Forcing marriage of girls in Islam is prohibited by a hadith of the Holy Prophet. Saheeh Muslim was written in 1419 and is also included in Saheeh al-Bukhari 6968. The Holy Prophet is quoted there: “a woman (regardless if she is a virgin, divorced, or a widow) cannot be married to anyone until her permission is sought.”

 

However, the Taliban use Islamic laws and Sharia to restrict women. They’re always acting haphazardly. They say that women can work and study according to Islam and Sharia laws. Even though two years have passed since the fall of the previous regime and the assumption of power by the Taliban, no framework has been established to support women’s labor and education.
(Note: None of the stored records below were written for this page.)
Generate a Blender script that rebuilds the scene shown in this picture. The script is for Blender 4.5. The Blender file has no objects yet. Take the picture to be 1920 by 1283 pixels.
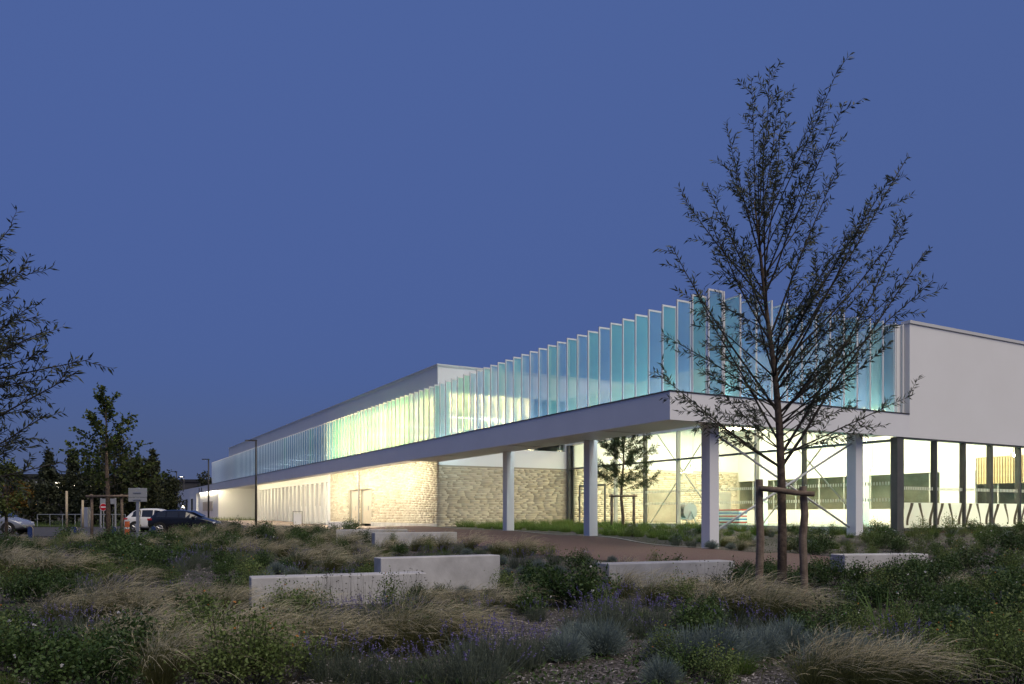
import bpy, math, random
import numpy as np
from mathutils import Vector, Matrix

# ------------------------------------------------------------------ camera, sky, light, exposure
SC = bpy.context.scene
COL = SC.collection
EYE = 0.6
F = 1493.0                       # focal length in photograph pixels (28 mm shift lens)
cam = bpy.data.cameras.new('camera'); cam.sensor_width = 36.0; cam.lens = 36.0 * F / 1920.0
cam.shift_y = 322.5 / 1920.0; cam.clip_end = 4000.0; cam.clip_start = 0.1
cam_o = bpy.data.objects.new('camera', cam); COL.objects.link(cam_o)
cam_o.location = (0, 0, EYE); cam_o.rotation_euler = (math.pi / 2, 0, 0)
SC.camera = cam_o

SUN_AZ = math.radians(144)       # afterglow behind the camera, to its right (clockwise from +Y)
world = bpy.data.worlds.new('World'); SC.world = world; world.use_nodes = True
wn, wl = world.node_tree.nodes, world.node_tree.links
bg = wn['Background']; bg.inputs['Strength'].default_value = 0.1
sky = wn.new('ShaderNodeTexSky'); sky.sky_type = 'NISHITA'; sky.sun_disc = False
sky.sun_elevation = math.radians(0.5); sky.sun_rotation = SUN_AZ
sky.air_density = 1.0; sky.dust_density = 0.3; sky.ozone_density = 6.0
grade = wn.new('ShaderNodeMix'); grade.data_type = 'RGBA'; grade.blend_type = 'MULTIPLY'
grade.inputs[0].default_value = 1.0; grade.inputs[7].default_value = (0.35, 0.45, 0.75, 1)
wl.new(sky.outputs[0], grade.inputs[6])
tc = wn.new('ShaderNodeTexCoord'); sep = wn.new('ShaderNodeSeparateXYZ'); wl.new(tc.outputs['Generated'], sep.inputs[0])
ramp = wn.new('ShaderNodeValToRGB'); wl.new(sep.outputs['Z'], ramp.inputs[0])
ramp.color_ramp.elements[0].position = 0.0; ramp.color_ramp.elements[0].color = (0.78, 1.05, 2.1, 1)
ramp.color_ramp.elements[1].position = 0.55; ramp.color_ramp.elements[1].color = (0.72, 1.20, 2.95, 1)
e = ramp.color_ramp.elements.new(0.16); e.color = (0.70, 1.10, 2.55, 1)
add = wn.new('ShaderNodeMix'); add.data_type = 'RGBA'; add.blend_type = 'ADD'; add.inputs[0].default_value = 1.0
wl.new(ramp.outputs[0], add.inputs[6]); wl.new(grade.outputs[2], add.inputs[7])
wl.new(add.outputs[2], bg.inputs['Color'])

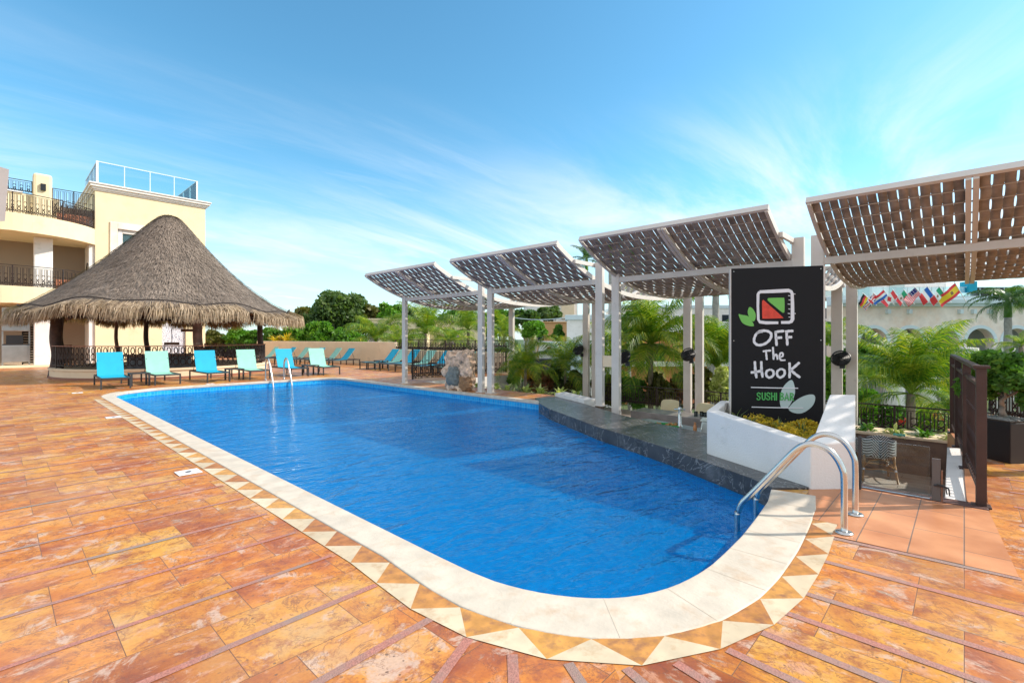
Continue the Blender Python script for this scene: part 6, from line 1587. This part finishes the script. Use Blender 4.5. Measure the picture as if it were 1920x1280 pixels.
# shrub beds beyond the terrace railing
gb = 'shrubs beyond the terrace railing'
shr = [(975, 655, 19, 60, 80, L_green, 'green shrub right of the rear single post'), (1010, 690, 18, 60, 60, L_red, 'reddish shrub below the round green tree'), (1045, 672, 19, 60, 80, L_dark, 'dark shrub left of the rear twin posts'),
       (1080, 690, 18, 45, 60, L_olive, 'olive shrub at the foot of the rear twin posts'), (1135, 695, 18.5, 70, 80, L_olive, 'olive shrub between the two sets of twin posts'), (1185, 700, 18, 80, 80, L_green, 'green shrub below the coconut palm, left side'),
       (1235, 700, 17.5, 80, 80, L_olive, 'olive shrub below the coconut palm trunk'), (1275, 690, 18, 70, 90, L_red, 'reddish shrub left of the rear posts by the sign'), (1320, 680, 17, 70, 100, L_olive, 'yellowish shrub between the rear posts'),
       (1355, 680, 16, 70, 100, L_pale, 'pale shrub behind the left edge of the black sign'), (1560, 655, 15, 60, 130, L_bright, 'bright shrub right behind the sign'), (1615, 720, 15, 80, 90, L_bright, 'bright shrub left of the big garden palm'),
       (1680, 765, 14.6, 80, 60, L_green, 'green shrub at the trunk of the big garden palm'), (1750, 760, 14.8, 90, 60, L_green, 'green shrub right of the big garden palm trunk'), (1800, 700, 17, 90, 90, L_green, 'green shrub behind the end of the brown fence'),
       (1650, 668, 24, 100, 50, L_dark, 'dark hedge below the flags'), (1760, 668, 24, 100, 50, L_green, 'green hedge below the arches'), (1850, 655, 19, 110, 90, L_green, 'tall green hedge in front of the arches'), (1915, 665, 18, 80, 90, L_dark, 'dark hedge at the right picture edge')]
for i, (px, py, d, wp_, hp_, lm, lb) in enumerate(shr): tr_at(px, py, d, wp_, hp_, lm, lb, n=2600, ls=.12, seed=100 + i, name='shrub', cat='shrub', group=gb, nb=9, tr=.04)
for i, (px, py, d, lb) in enumerate(((985, 672, 17.5, 'yellow orange flowering plant right of the rear single post'), (1795, 775, 14.2, 'yellow leaved plant at the end of the terrace railing'))):
    c = at(px, py + 30, d); spiky((c.x, c.y, c.z - .2), .8, 60, L_yellow, lb, 140 + i, .06, 'yellow_plant', 'plant', 'yellow plants in the garden', (30, 88))
fm_ = mat('red_flower', (.7, .04, .02), .5)
for i, (px, py, d, lb) in enumerate(((1692, 793, 14.6, 'red flowers in the shrub under the big garden palm'), (1757, 780, 14.8, 'red flowers right of the big garden palm trunk'))):
    c = at(px, py, d - .9); rng = np.random.default_rng(i); P_ = rng.normal(size=(40, 3)) * .07; V, F = leafquads(rng, P_ + np.array(c), P_, .06, 1.3); tag(npmesh('flower_cluster', V, F, fm_), lb, 'flower', 'red flowers')
for i in range(5):
    spiky((13.2, -.3 + i * .55, -.95), .5, 40, L_bright, ['lime green plant at the foot of the terrace railing nearest the stairs', 'second lime green plant at the foot of the terrace railing', 'third lime green plant at the foot of the terrace railing', 'fourth lime green plant at the foot of the terrace railing', 'lime green plant at the railing foot nearest the white parapet'][i], 160 + i, .07, 'leafy_plant', 'plant', 'lime green plants at the railing foot', (15, 80))
# unused frond prototypes out of the scene
for k in FR:
    for o in FR[k]: bpy.data.objects.remove(o)
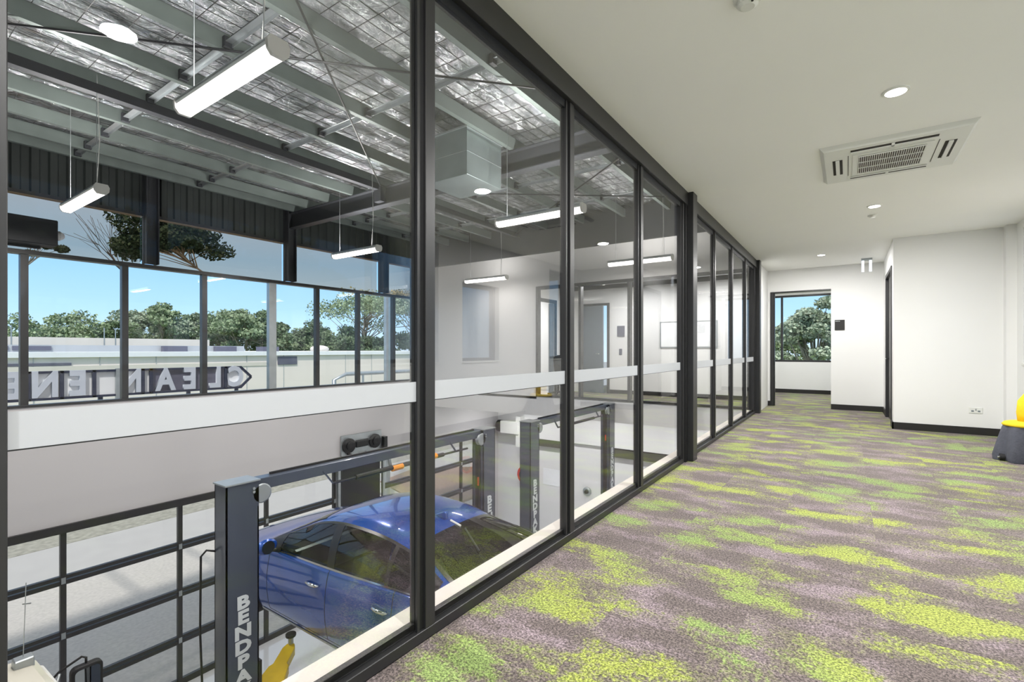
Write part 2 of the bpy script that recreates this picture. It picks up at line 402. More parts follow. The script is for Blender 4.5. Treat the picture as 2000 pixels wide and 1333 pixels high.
# right wall with three windows
wr = MB(); op = [(0.6, 4.9), (5.4, 6.3), (7.9, 8.6)]; hds = [2.68, 2.15, 2.68]
wr.box(RX, RX+.2, BACK, 9.0, 0, .98).box(RX, RX+.2, BACK, 9.0, 2.68, CEIL)
yy = BACK
for (a, b), h_ in zip(op, hds):
    wr.box(RX, RX+.2, yy, a, .98, 2.68); yy = b
    if h_ < 2.6: wr.box(RX, RX+.2, a, b, h_, 2.68)
wr.box(RX, RX+.2, yy, 9.0, .98, 2.68)
struct(wr.build('wall_right', 'wall'))
for i, (a, b) in enumerate(op):
    wn = struct(empty('window_%d' % (3+i), (RX+.13, (a+b)/2, .98)))
    f = MB(); hh = hds[i]
    f.box(RX+.08, RX+.16, a, b, .98, 1.03).box(RX+.08, RX+.16, a, b, hh-.05, hh)
    n = max(1, round((b-a)/1.0))
    for k in range(n+1):
        y = a+(b-a-.05)*k/n; f.box(RX+.08, RX+.16, y, y+.05, 1.03, hh-.05)
    f.build('window_frame', 'frame', wn)
    B(RX+.115, RX+.121, a+.02, b-.02, 1.0, hh-.03).build('glass_pane', 'glass', wn)
    B(RX-.015, RX+.1, a-.02, b+.02, .955, .985).build('window_sill', 'plastic', wn, bevel=.004)
# wall facing the camera at the right, and the return wall with the dark door
struct(B(.55, RX+.2, 9.0, 9.12, 0, CEIL).build('wall_right_return', 'wall'))
ws = MB().box(.55, .67, 9.12, 9.25, 0, CEIL).box(.55, .67, 10.55, 11.42, 0, CEIL).box(.55, .67, 9.25, 10.55, 2.42, CEIL)
struct(ws.build('wall_side_passage', 'wall'))
dr = struct(empty('door_1', (.6, 9.9, 0)))
MB().box(.535, .60, 9.25, 9.31, 0, 2.42).box(.535, .60, 10.49, 10.55, 0, 2.42).box(.535, .60, 9.31, 10.49, 2.36, 2.42).build('door_frame', 'frame', dr)
B(.575, .61, 9.31, 10.49, .005, 2.36).build('door_leaf', 'frame', dr, bevel=.002)
MB().tube([(.575, 10.38, 1.0), (.53, 10.38, 1.0), (.53, 10.26, 1.0)], .009).build('door_handle', 'chrome', dr, smooth=True)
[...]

Numerous laws have made women’s lives worse every day.

 

 

 

A government that’s all guns and horns shames anyone who stands up to wrong makes Parvin and Simin feel left out. Protests have been halted and people have been badly beaten. There are protesters being held in Taliban jails.

 

“The international condemnations of the incidents don’t change our reality”, Simin says. Parvin is in the same state of mind, where hope is mixed with despair. “Sometimes I wish to wake up from a bad dream and to head to my Kankor-exam”. 

The lives of numerous Afghans have been thrown into a tumultuous swirl of uncertainty and despair following Afghanistan’s demise on August 15, 2021, when the Taliban took Kabul. Many people have fled to neighboring countries. According to United Nations sources, Afghan refugees are the third largest displaced population in the world, after Syrian and Ukrainian refugees. Over 1.6 million Afghans have left their country since 2021. These figures indicate that there are 8.2 million Afghans in neighboring countries, of which 70 percent are women and children.

 

Simin and Parvin, were left behind with their families in Afghanistan. The two young women represent the countless young minds that are denied an education and other basic rights. Both families struggled to give their daughters an education to help them get out of poverty.

 

In Afghanistan, a gender-based segregation system was imposed on the women like a nightmare. The ambitions and potential of the generation of Simin and Parwin may not be wasted.